(Scenes as source code)
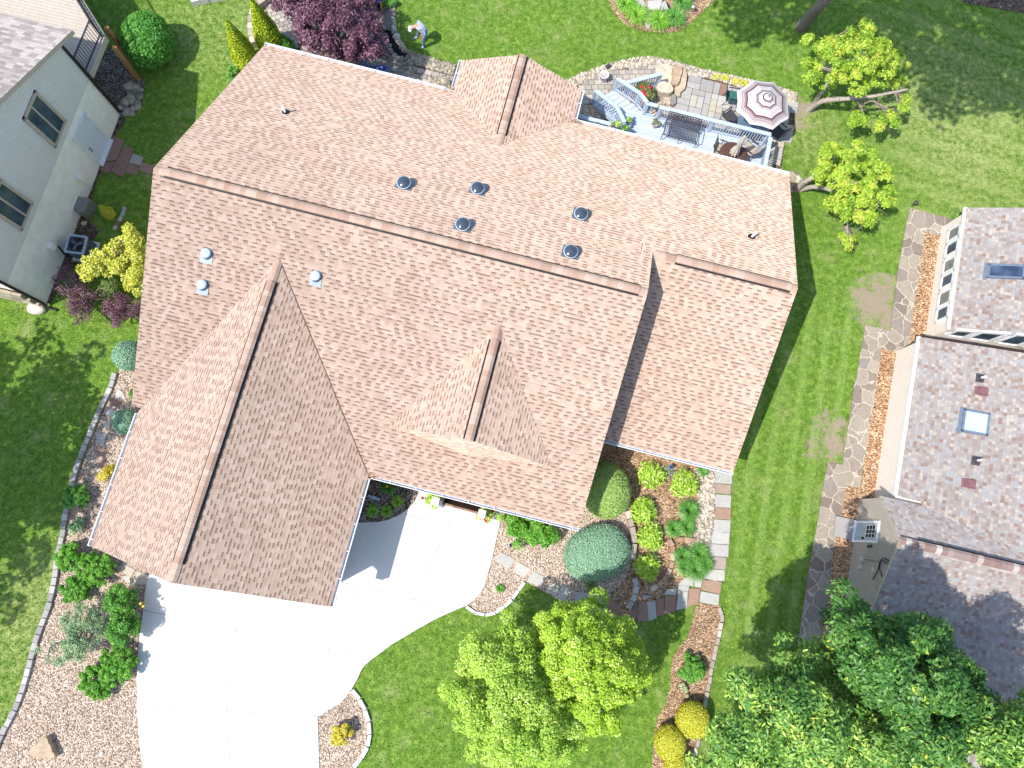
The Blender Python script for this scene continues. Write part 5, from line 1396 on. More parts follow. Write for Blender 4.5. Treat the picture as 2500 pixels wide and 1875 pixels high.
def clipped(label, px, z, r3, rz, leaf, n, ln, wd, seed, group=None, name='clipped_shrub', flatp=1.0):
    """sheared mound: dense small leaves over a closed body"""
    rg = np.random.default_rng(seed); c = P(px[0], px[1], z)
    d = sphere_dirs(rg, n, .5)
    ph = rg.uniform(0, 6.3, 5); kk = rg.normal(0, 2.2, (5, 3))
    def wob(q): return 1 + .035 * sum(np.sin(q @ kk[i] + ph[i]) for i in range(5)) / 2
    e_ = np.array(r3)
    Q = d * wob(d)[:, None] * rg.uniform(.93, 1.03, n)[:, None] * e_
    N = d / e_; N /= np.linalg.norm(N, axis=1)[:, None]
    N = N + rg.normal(size=(n, 3)) * .55
    R_ = np.array([[cos(rz), -sin(rz), 0], [sin(rz), cos(rz), 0], [0, 0, 1]])
    C = Q @ R_.T + np.array([c.x, c.y, z]); N = N @ R_.T
    V = leaves(rg, C, N, ln, wd)
    o = thing(name, label, 'shrub', (c.x, c.y, 0), 0, group)
    put('foliage', fastmesh('foliage', V, 4, np.clip(rg.beta(2, 2, n), 0, 1)), [leaf], o)
    U, F = ICO[3]
    B = (U * wob(U)[:, None] * .93 * e_) @ R_.T + np.array([c.x, c.y, z])
    mb = MB(); mb.add(B.tolist(), F, 0, .15, True); mb.build('inner_growth', [leaf], o)
    return o
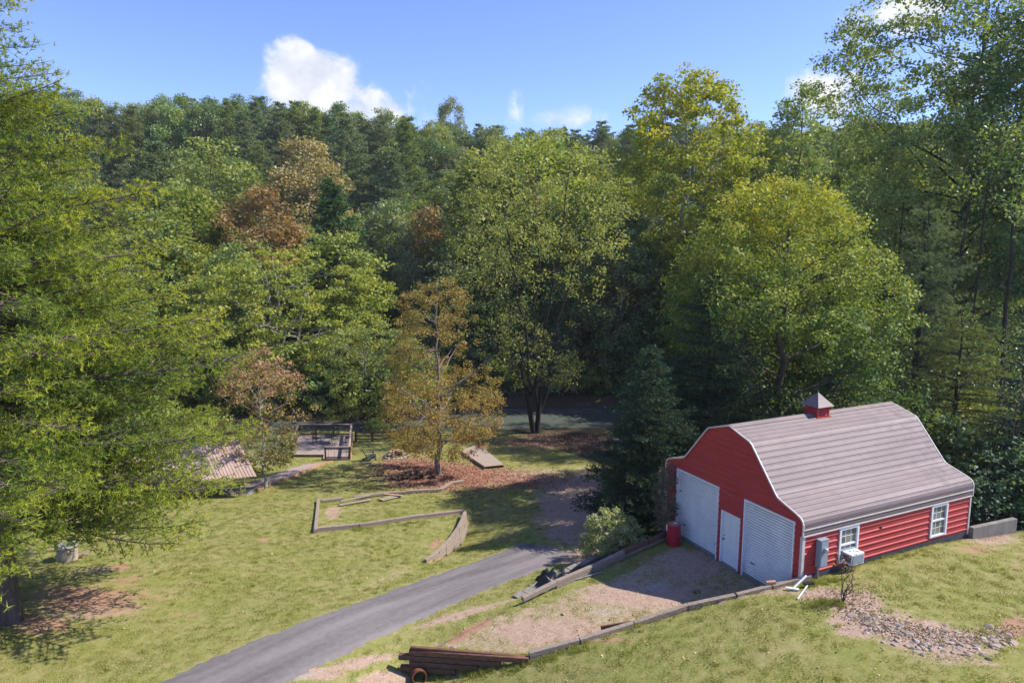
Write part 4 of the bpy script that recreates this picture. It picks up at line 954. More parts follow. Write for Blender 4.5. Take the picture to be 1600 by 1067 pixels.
# well ring
wc = pt(106, 874); wr = thing('well_ring', 'round concrete well ring with a mossy lid on the left lawn', 'well', tuple(wc))
q = MB(); q.lathe([(.42, -.1), (.42, .62), (.36, .62), (.36, -.1)], 28); put('ring', q.mesh('ring', M['well']) if 'well' in M else q.mesh('ring', mat('well_concrete', (.40, .33, .25), .9, .2, noise=.3, nscale=4, bump=.3)), wr)
q = MB(); q.lathe([(.44, .62), (.46, .64), (.46, .70), (.3, .73), (0, .74)], 28); put('lid', q.mesh('lid', mat('mossy_concrete', (.42, .42, .36), .95, .1, noise=.75, nscale=6, col2=(.10, .11, .08))), wr)
beams('flat_boards', 'two short brown boards lying beside the concrete well ring', 'boards', [(pt(118, 868, .03), pt(140, 866, .05), .3, .04, TT), (pt(116, 873, .05), pt(132, 870, .12), .22, .04, TR_)], child='board')
# swale stones
sw = thing('stone_swale', 'drainage bed of loose grey and tan stones on the right lawn', 'stones', (0, 0, 0))
path = [(1335, 958), (1372, 975), (1410, 990), (1450, 1003), (1500, 1008), (1545, 1004), (1578, 996)]
def onp(t_): i = min(len(path)-2, int(t_*(len(path)-1))); f = t_*(len(path)-1)-i; return path[i][0]+(path[i+1][0]-path[i][0])*f, path[i][1]+(path[i+1][1]-path[i][1])*f
pp = []
for i in range(290):
    a, b_ = onp(R.random()); p = pt(a+R.gauss(0, 10), b_+R.gauss(0, 1)*(7+6*math.sin((a-1320)/260*3.14)), -.012); pp.append(p)
rockset(sw, pp[:210], .055, .115); rockset(sw, pp[210:240], .10, .16); rockset(sw, pp[240:], .035, .06)
# pad stones
st = thing('fallen_stones', 'few pale stones scattered on the gravel pad before the barn', 'stones', (0, 0, 0))
rockset(st, [pt(a, b_, .02) for a, b_ in ((707, 1012), (1105, 876), (1110, 938), (880, 960), (1000, 880), (1010, 871), (1040, 900), (875, 805), (878, 800))], .05, .11)
# ------------------------------------------------------------------ plants: generators
def unit(a): return a/np.maximum(np.linalg.norm(a, axis=-1, keepdims=True), 1e-9)
def leaves_mesh(name, C_, size, up, g, var, m_, out=None, tri=False, elong=1.5):
    """small folded leaf blades at centres C_"""
    n = len(C_); nr = unit(g.normal(size=(n, 3))+np.array([0, 0, up])+(0 if out is None else out))
    t_ = unit(np.cross(nr, unit(g.normal(size=(n, 3))))); b_ = np.cross(nr, t_)
    s = (size*g.uniform(.65, 1.3, n))[:, None]
    a = C_-t_*s*.5*elong**.5; c = C_+t_*s*.5*elong**.5; w_ = s*.5/elong**.5
    p = C_+b_*w_+nr*s*.12; q_ = C_-b_*w_+nr*s*.12
    if tri:
        V = np.stack([a, p, c], 1).reshape(-1, 3); f = np.arange(n*3).reshape(-1, 3); vv = np.repeat(var, 3)
    else:
        V = np.stack([a, p, c, q_], 1).reshape(-1, 3); f = np.arange(n*4).reshape(-1, 4); vv = np.repeat(var, 4)
    return mesh_np(name, V, f, [m_], vv)
class Tubes:
    def __init__(s): s.V = []; s.Fc = []; s.n = 0; s.batch = {}
    def add(s, P, r, k=5):
        P = np.asarray(P, float); r = np.broadcast_to(np.asarray(r, float), (len(P),)); s.batch.setdefault((len(P), k), []).append((P, r))
    def flush(s):
        for (m_, k), items in s.batch.items():
            P = np.stack([a for a, _ in items]); r = np.stack([b for _, b in items]); T = np.empty_like(P)
            T[:, 1:-1] = P[:, 2:]-P[:, :-2]; T[:, 0] = P[:, 1]-P[:, 0]; T[:, -1] = P[:, -1]-P[:, -2]; T = unit(T)
            up = np.abs(T[..., 2]).mean(axis=1) < .8; ref = np.where(up[:, None], np.array([0, 0, 1.]), np.array([1., 0, 0]))[:, None]
            A = unit(np.cross(T, np.broadcast_to(ref, T.shape))); B = np.cross(T, A); an = np.arange(k)*2*np.pi/k
            V = P[:, :, None]+(A[:, :, None]*np.cos(an)[None, None, :, None]+B[:, :, None]*np.sin(an)[None, None, :, None])*r[:, :, None, None]
            c = np.arange(len(items))[:, None, None]*m_*k; i = np.arange(m_-1)[None, :, None]*k; j = np.arange(k)[None, None]; j2 = (j+1) % k
            f = np.stack(np.broadcast_arrays(c+i+j, c+i+j2, c+i+k+j2, c+i+k+j), -1).reshape(-1, 4)+s.n
            s.V.append(V.reshape(-1, 3)); s.Fc.append(f); s.n += len(items)*m_*k
        s.batch = {}
    def mesh(s, name, m_): s.flush(); return mesh_np(name, np.concatenate(s.V), np.concatenate(s.Fc), [m_], smooth=True)
def curve(a, b_, sag, n, g, wob=.03):
    t_ = np.linspace(0, 1, n)[:, None]; L_ = np.linalg.norm(b_-a)
    return a+(b_-a)*t_+np.array([0, 0, 1.])*sag*L_*4*t_*(1-t_)+g.normal(size=(n, 3))*wob*L_*np.minimum(t_, 1-t_)*2
PROF = {'round': [(0, .45), (.15, .8), (.4, 1), (.65, .92), (.85, .65), (1, .2)],
        'cone': [(0, .85), (.15, 1), (.4, .85), (.7, .5), (.9, .22), (1, .03)],
        'tall': [(0, .35), (.2, .7), (.45, .95), (.7, 1), (.88, .72), (1, .25)],
        'vase': [(0, .2), (.3, .6), (.6, .95), (.8, 1), (.93, .7), (1, .3)],
        'egg': [(0, .6), (.2, 1), (.45, .95), (.6, .72), (.8, .58), (.93, .45), (1, .15)],
        'spread': [(0, .7), (.3, 1), (.55, 1), (.8, .8), (1, .35)],
        'bush': [(0, .75), (.3, 1), (.6, .95), (.85, .65), (1, .2)]}
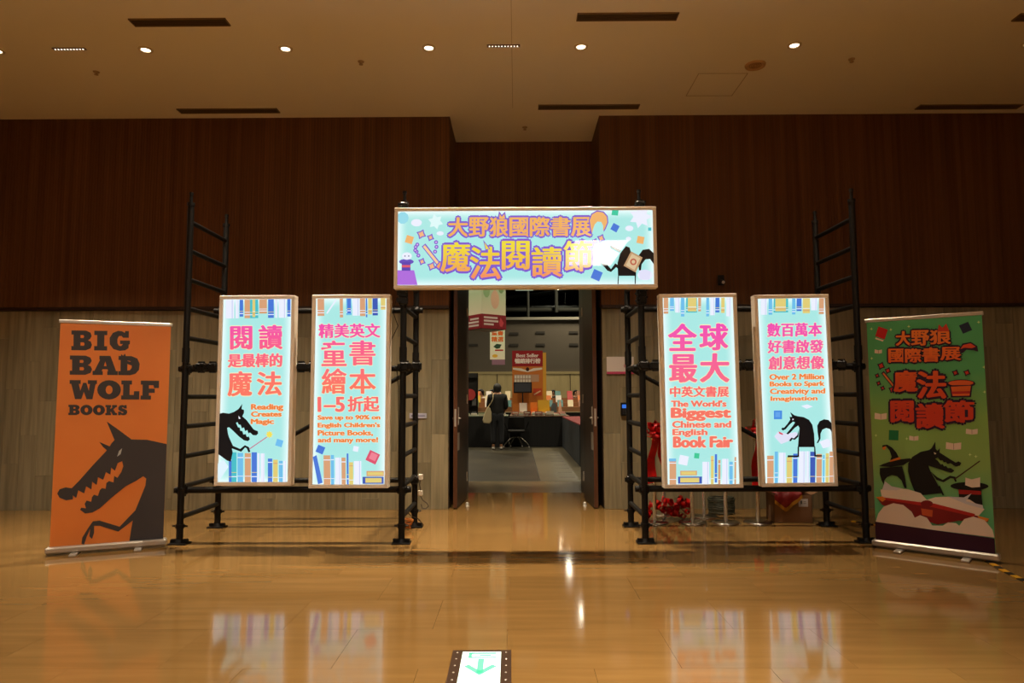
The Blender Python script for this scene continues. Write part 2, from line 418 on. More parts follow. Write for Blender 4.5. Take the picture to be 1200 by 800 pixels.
# door frame and leaves
fr = MB().box(XL, -.735, 9.44, 10.4, 0, 3.2).box(.955, XR, 9.44, 10.4, 0, 3.2).box(-.735, .955, 9.44, 10.4, 3.12, 3.2)
fr.build('trim_2', M_DOORDARK, kind='structure')
def door_leaf(name, hx, ang, side):
    """leaf stands open towards the lobby; side -1 left, +1 right; local x runs from hinge to free edge"""
    d = bpy.data.objects.new(name, None); link(d); d.location = (hx, 9.42, 0); d.rotation_euler = (0, 0, ang); tag(d, kind='structure')
    Wd = .78
    bx(0, Wd, -.024, .024, .012, 3.10, bev=.002).build('panel', M_DOORDARK, d)
    bx(Wd, Wd+.006, -.025, .025, .012, 3.10).build('edge_strip', M_DOOREDGE, d, label='reddish brown edge strip')
    for sy in (-1, 1):
        bx(Wd-.16, Wd-.02, min(sy*.024, sy*.027), max(sy*.024, sy*.027), .72, .94).build('kick_plate', M_STEEL, d)
        h = MB().box(Wd-.09, Wd-.05, min(sy*.024, sy*.032), max(sy*.024, sy*.032), 1.04, 1.26)
        h.tube((Wd-.07, sy*.03, 1.12), (Wd-.07, sy*.05, 1.12), .012).tube((Wd-.07, sy*.045, 1.12), (Wd-.14, sy*.045, 1.12), .008)
        h.build('handle', M_STEEL, d)
    bx(Wd+.004, Wd+.009, -.012, .012, 1.02, 1.24).build('lock_plate', M_STEEL, d)
    for z in (.25, 1.3, 2.5): MB().tube((-.008, -.026*side, z), (-.008, -.026*side, z+.12), .012).build('hinge', M_STEEL, d)
door_leaf('door_1', -.715, radians(-94.5), -1)
door_leaf('door_2', .935, radians(-86.5), 1)
for x, w in ((-.745, 'left'), (.985, 'right')):
    MB().lathe([(.0, .05), (.016, .05), (.022, .03), (.022, .004), (.03, 0)], c=(0, 0, 0), n=14).build('door_stop', M_STEEL, label='small steel door stop on the floor by the %s door leaf' % w, cat='door stop').location = (-.64 if w == 'left' else .86, 8.85, .001)

# things on the wall
t = thing('card_reader', 'black card reader with a blue screen on the right stone wall', 'card reader', (1.353, 8.6, 1.15))
bx(-.055, .055, -.03, 0, 0, .165, bev=.006).build('housing', M_BLACK, t)
bx(-.04, .04, -.032, -.0302, .095, .14).build('screen', mat('blue_screen', (50, 110, 220), .3, emit=.8), t)
kp = MB()
for r in range(3):
    for c in range(3): kp.box(-.036+c*.026, -.018+c*.026, -.0325, -.0302, .02+r*.022, .034+r*.022)
kp.build('keypad', mat('keypad', (45, 48, 55), .5), t)
t = thing('wall_notice', 'white notice with pink lettering on the right stone wall by the door', 'notice', (1.30, 8.6, 1.672))
bx(-.17, .17, -.012, 0, 0, .216).build('board', mat('notice_white', (214, 206, 204), .5), t)
bx(-.17, .17, -.0126, -.0121, 0, .03).build('band', mat('notice_pink', (190, 70, 110), .5), t)
b = Board(t, -.0125, -.17, .17, 0, .216, (0, 0), (34, 0), (34, 21), (0, 21))
b.text('lettering', '書展', (21, 9, 30, 13), (190, 60, 100))
t = thing('wall_plate', 'pale narrow plaque on the left stone wall behind the scaffold', 'plaque', (-1.24, 8.6, 1.125))
bx(-.108, .108, -.012, 0, 0, .065, bev=.003).build('plate', mat('plaque', (176, 176, 196), .35), t)
b = Board(t, -.0125, -.108, .108, 0, .065, (0, 0), (20, 0), (20, 6), (0, 6)); b.art('mark', [(rect(2, 2, 8, 4), (120, 120, 150)), (rect(10, 2.4, 18, 3.6), (120, 120, 150))])
t = thing('wall_camera', 'small dark camera on the slatted wall above the right light boxes', 'camera', (2.575, 8.546, 2.76))
bx(-.04, .04, -.03, 0, .02, .15, bev=.006).build('mount', M_BLACK, t)
MB().tube((0, -.03, .06), (0, -.11, .045), .03).build('body', M_BLACK, t)
MB().tube((0, -.11, .045), (0, -.118, .043), .02).build('lens', mat('pale_lens', (200, 190, 180), .2), t)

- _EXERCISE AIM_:
Working from the listing above, pick out every line that has "continues" and copy it.

- _TASK OUTPUT_:
The Blender Python script for this scene continues. Write part 5, from line 1396 on. More parts follow. Write for Blender 4.5. Treat the picture as 2500 pixels wide and 1875 pixels high.
The Blender Python script for this scene continues. Write part 2, from line 418 on. More parts follow. Write for Blender 4.5. Take the picture to be 1200 by 800 pixels.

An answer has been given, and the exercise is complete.